# What you should do:
In exact form, please repeat the records from their opening line down to the line with "F, HY, CH = 950.0, 298.0, 1.35", including that line.

=== Dataset extract ===

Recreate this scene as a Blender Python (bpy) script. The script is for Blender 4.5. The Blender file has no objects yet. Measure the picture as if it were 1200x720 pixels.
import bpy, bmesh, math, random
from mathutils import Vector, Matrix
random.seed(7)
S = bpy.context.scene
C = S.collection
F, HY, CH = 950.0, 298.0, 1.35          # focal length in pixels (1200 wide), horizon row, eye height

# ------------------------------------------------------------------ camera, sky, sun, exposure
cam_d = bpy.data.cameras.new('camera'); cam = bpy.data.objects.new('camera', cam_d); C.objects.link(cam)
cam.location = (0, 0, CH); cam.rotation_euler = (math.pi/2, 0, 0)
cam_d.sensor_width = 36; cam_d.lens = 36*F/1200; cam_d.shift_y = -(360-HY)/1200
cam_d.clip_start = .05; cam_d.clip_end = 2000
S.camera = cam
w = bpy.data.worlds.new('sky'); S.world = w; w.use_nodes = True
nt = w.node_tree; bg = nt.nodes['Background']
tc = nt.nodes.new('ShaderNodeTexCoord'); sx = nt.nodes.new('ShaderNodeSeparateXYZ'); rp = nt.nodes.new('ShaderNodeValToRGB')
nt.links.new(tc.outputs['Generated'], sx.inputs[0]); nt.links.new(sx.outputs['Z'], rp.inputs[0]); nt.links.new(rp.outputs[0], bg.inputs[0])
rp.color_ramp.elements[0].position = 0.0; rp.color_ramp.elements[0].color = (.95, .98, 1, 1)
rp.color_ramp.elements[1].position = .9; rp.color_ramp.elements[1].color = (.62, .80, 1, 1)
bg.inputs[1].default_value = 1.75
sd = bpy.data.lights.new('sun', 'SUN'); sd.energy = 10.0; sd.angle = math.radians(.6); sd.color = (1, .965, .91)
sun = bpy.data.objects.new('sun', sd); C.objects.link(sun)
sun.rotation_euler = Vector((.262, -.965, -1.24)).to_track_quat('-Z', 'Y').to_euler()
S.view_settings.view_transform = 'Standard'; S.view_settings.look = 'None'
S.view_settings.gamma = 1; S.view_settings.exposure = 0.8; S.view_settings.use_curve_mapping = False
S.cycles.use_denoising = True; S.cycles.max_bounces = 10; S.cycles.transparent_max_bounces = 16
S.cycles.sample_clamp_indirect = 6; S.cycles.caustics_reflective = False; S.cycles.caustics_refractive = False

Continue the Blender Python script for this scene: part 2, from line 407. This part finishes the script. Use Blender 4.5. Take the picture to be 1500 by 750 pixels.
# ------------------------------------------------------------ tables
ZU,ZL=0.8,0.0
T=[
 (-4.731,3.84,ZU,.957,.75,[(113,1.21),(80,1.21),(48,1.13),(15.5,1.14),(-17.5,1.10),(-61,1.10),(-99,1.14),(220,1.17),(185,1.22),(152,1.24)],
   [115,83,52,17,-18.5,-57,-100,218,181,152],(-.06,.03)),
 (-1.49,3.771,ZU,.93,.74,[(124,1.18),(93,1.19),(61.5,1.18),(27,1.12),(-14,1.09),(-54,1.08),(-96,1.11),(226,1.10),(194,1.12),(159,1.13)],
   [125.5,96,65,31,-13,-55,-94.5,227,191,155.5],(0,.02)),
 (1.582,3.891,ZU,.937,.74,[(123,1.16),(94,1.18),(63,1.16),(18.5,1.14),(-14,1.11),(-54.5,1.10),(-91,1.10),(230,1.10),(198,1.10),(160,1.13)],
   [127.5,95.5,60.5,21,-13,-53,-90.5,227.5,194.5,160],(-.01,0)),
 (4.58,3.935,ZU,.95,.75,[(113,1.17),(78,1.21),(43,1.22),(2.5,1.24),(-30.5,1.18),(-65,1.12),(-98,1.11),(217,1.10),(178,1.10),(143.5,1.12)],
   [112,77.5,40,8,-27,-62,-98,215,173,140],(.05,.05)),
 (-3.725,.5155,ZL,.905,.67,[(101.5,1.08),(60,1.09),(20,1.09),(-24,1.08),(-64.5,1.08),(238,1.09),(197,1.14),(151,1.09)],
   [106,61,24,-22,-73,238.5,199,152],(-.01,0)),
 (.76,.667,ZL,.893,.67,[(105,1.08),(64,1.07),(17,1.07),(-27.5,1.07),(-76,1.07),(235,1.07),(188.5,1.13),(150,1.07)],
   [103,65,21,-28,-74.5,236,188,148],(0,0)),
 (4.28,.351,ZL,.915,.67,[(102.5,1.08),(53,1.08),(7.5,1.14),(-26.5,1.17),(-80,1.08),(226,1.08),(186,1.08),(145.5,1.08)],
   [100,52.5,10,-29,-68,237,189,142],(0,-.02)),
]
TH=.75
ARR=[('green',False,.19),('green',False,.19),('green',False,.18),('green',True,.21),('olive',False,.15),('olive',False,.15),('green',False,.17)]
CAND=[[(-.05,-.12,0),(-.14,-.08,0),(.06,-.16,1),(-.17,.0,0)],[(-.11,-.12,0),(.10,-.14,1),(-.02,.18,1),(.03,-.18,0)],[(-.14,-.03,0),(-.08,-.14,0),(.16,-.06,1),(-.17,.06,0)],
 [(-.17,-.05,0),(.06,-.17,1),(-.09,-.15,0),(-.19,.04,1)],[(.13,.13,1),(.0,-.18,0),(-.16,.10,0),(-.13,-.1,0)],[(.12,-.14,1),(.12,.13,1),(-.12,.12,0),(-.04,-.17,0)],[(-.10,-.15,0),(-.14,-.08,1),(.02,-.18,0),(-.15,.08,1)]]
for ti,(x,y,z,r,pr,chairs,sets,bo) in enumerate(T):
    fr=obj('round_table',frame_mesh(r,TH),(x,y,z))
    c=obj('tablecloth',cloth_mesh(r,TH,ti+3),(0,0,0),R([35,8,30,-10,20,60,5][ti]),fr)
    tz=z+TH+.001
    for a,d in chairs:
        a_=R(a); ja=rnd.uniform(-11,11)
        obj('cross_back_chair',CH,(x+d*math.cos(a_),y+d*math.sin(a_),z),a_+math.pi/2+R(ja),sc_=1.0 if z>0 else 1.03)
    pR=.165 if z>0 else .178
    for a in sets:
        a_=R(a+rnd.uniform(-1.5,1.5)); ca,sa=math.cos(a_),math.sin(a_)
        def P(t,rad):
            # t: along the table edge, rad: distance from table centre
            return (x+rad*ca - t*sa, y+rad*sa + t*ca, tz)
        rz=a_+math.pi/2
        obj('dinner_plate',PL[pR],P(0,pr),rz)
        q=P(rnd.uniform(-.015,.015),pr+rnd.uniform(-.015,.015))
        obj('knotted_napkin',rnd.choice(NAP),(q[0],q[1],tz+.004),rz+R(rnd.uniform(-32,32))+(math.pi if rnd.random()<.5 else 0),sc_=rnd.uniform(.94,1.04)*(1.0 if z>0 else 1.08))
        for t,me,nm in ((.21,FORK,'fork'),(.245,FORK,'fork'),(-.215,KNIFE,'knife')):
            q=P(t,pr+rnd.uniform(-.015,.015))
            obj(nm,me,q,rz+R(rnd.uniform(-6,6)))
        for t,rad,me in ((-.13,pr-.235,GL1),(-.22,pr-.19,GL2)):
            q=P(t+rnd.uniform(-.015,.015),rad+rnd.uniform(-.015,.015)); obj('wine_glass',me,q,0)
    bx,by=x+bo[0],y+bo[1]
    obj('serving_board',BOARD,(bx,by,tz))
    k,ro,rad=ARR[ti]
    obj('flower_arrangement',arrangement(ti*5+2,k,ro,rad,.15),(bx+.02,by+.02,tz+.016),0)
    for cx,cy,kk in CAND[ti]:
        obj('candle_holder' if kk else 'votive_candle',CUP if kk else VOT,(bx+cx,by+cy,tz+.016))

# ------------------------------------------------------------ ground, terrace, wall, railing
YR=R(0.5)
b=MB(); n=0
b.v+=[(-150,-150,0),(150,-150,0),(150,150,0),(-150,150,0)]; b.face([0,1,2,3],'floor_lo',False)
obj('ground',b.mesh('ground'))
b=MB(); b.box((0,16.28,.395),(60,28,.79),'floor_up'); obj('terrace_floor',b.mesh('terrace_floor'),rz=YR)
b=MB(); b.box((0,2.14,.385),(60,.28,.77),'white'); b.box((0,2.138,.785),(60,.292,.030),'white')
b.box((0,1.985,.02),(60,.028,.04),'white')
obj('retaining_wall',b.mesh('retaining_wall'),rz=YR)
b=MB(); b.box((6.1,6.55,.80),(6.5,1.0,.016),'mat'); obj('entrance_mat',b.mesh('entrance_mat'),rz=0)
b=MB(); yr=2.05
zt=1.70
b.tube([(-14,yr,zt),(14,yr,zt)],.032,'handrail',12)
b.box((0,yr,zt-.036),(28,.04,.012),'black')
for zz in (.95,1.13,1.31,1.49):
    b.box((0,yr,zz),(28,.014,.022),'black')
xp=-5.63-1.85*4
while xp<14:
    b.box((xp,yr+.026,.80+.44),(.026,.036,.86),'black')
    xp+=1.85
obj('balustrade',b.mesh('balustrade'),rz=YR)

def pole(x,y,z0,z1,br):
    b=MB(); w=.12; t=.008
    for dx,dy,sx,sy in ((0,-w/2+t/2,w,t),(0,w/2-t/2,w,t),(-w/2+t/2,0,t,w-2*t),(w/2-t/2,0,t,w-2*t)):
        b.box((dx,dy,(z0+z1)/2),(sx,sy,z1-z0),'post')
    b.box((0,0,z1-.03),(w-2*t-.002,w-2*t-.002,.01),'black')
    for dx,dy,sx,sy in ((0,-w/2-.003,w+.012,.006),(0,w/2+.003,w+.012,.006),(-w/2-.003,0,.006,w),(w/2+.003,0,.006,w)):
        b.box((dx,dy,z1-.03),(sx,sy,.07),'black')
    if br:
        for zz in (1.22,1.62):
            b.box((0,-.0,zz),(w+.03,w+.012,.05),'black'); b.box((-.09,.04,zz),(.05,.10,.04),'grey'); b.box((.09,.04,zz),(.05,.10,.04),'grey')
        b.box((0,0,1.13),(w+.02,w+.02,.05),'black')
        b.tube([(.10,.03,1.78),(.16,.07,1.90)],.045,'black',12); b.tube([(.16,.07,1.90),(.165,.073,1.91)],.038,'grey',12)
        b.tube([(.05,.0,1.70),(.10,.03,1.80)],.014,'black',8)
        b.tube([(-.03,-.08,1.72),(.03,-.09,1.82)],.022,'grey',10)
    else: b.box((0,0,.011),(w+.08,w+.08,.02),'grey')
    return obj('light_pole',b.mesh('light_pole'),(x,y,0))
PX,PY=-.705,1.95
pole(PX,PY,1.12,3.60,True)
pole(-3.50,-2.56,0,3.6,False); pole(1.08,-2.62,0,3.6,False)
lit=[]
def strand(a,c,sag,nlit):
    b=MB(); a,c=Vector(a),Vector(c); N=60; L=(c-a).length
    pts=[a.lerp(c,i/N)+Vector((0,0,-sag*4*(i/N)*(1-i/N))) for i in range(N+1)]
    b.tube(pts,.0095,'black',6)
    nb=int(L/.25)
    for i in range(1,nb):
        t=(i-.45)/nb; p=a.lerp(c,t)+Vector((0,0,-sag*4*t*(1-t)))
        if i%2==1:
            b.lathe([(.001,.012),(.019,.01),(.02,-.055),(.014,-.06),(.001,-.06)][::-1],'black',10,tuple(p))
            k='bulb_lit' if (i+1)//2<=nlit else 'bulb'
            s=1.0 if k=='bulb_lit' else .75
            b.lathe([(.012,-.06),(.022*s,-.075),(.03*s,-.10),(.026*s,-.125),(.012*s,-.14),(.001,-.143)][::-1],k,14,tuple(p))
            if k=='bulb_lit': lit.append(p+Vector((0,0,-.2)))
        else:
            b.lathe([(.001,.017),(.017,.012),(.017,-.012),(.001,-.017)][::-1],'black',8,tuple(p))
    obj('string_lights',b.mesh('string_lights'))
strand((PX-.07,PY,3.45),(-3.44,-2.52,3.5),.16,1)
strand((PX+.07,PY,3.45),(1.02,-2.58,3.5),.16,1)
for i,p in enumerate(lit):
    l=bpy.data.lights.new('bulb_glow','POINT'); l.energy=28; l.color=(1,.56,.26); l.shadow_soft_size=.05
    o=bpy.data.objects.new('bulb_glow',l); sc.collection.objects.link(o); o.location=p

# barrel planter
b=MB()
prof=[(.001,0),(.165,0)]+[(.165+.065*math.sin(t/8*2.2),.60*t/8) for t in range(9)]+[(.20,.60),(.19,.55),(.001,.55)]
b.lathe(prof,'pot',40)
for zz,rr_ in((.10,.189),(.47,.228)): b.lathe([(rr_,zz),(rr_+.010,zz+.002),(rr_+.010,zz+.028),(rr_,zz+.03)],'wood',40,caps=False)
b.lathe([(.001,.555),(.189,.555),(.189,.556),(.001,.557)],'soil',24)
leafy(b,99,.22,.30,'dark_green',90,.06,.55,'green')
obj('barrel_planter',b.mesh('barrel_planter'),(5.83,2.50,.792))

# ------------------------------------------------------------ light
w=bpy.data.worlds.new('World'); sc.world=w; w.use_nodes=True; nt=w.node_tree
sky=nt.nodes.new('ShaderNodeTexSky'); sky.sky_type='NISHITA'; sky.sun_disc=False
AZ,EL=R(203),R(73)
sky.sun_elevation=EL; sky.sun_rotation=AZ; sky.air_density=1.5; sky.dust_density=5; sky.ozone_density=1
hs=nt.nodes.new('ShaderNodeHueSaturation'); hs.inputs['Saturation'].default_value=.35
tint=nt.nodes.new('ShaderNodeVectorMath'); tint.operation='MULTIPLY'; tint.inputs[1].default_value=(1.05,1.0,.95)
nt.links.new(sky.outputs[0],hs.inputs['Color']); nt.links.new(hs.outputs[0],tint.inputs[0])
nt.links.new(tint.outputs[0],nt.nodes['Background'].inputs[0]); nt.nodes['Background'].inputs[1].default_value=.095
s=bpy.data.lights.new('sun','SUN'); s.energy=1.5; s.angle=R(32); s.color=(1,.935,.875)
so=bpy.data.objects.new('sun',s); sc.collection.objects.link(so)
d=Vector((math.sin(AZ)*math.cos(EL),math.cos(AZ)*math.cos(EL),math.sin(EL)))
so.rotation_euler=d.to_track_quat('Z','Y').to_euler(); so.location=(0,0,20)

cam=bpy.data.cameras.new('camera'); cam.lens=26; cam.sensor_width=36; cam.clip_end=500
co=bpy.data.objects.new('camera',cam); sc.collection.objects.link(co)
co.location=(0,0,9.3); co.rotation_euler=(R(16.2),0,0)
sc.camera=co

===

# Output of the task:
Recreate this scene as a Blender Python (bpy) script. The script is for Blender 4.5. The Blender file has no objects yet. Measure the picture as if it were 1200x720 pixels.
import bpy, bmesh, math, random
from mathutils import Vector, Matrix
random.seed(7)
S = bpy.context.scene
C = S.collection
F, HY, CH = 950.0, 298.0, 1.35          # focal length in pixels (1200 wide), horizon row, eye height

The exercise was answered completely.